I am eligible for a widow's benefit at a certain age, not far off. My own retirement benefits would be higher, but I plan to start drawing the widow's benefit once I reach full retirement age so there will be no restriction on my own earnings amount, and I will continue to work full time as long as I am able, hopefully to age 70, and in this way will continue to build my own social security amount. When I reach 70, I will then switch over to my own social security, which will be maximized and will be much higher than the widow's benefit.

alan, las vegas
November 07, 2013 at 1:26 pm

Hi. start early is the key, otherwise you will work till you are 70. I am not retiring till next year and I will be 67. now that I can, I feel there is no rush to retire, unless you really hate your job. folks just have to stop buying things that are going to go in the garbage. just think everything you buy eventually ends up getting thrown out. don't buy so much and invest that money instead.

October 26, 2013 at 11:34 am

Sustainable payout from an inflation adjusted, immediate annuity is about 3.7% for a 55 year old.

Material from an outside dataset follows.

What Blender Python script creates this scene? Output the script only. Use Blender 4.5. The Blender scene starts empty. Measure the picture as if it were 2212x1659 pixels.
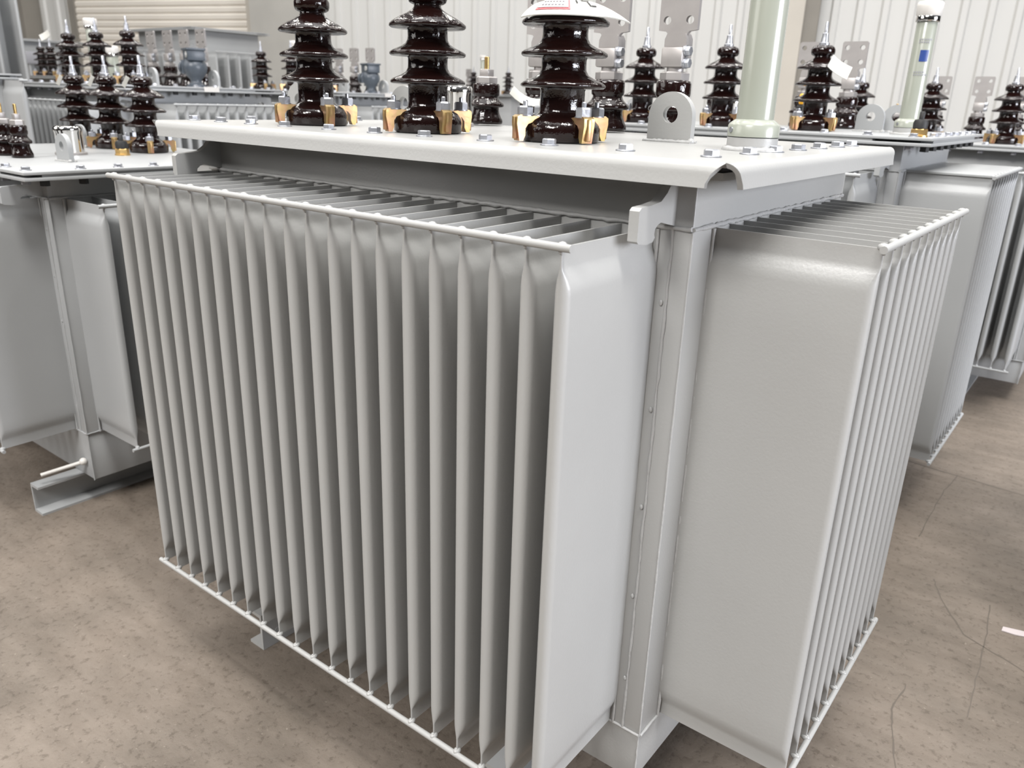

For each million dollars you have (;-) you'll have about $37,000 per year, before taxes to live upon. :-(

$500,000 will give you half of that.

If you've nothing saved at age 50, you'll have a tough time doing it by 65.

Reality sucks.

Bill of Delaware
October 26, 2013 at 9:07 am

Around age 50, most people aren't giving much thought to retirement. That's a mistake. That's the time to start looking at reducing depts such as college loans, mortgage and car loans, etc. No matter when you choose to retire you'll do much better if you have none of these depts. As to when to retire, obviously the longer you wait the more Social Security dollars you'll receive. But there are 5 years between 65 and 70. If you would average $1200./month over those five years, that's $72,000 you would never receive if you wait till age 70. So at age 70, how many years would it take to make up that amount? And every year, the dollars buy less and less. Something to think about.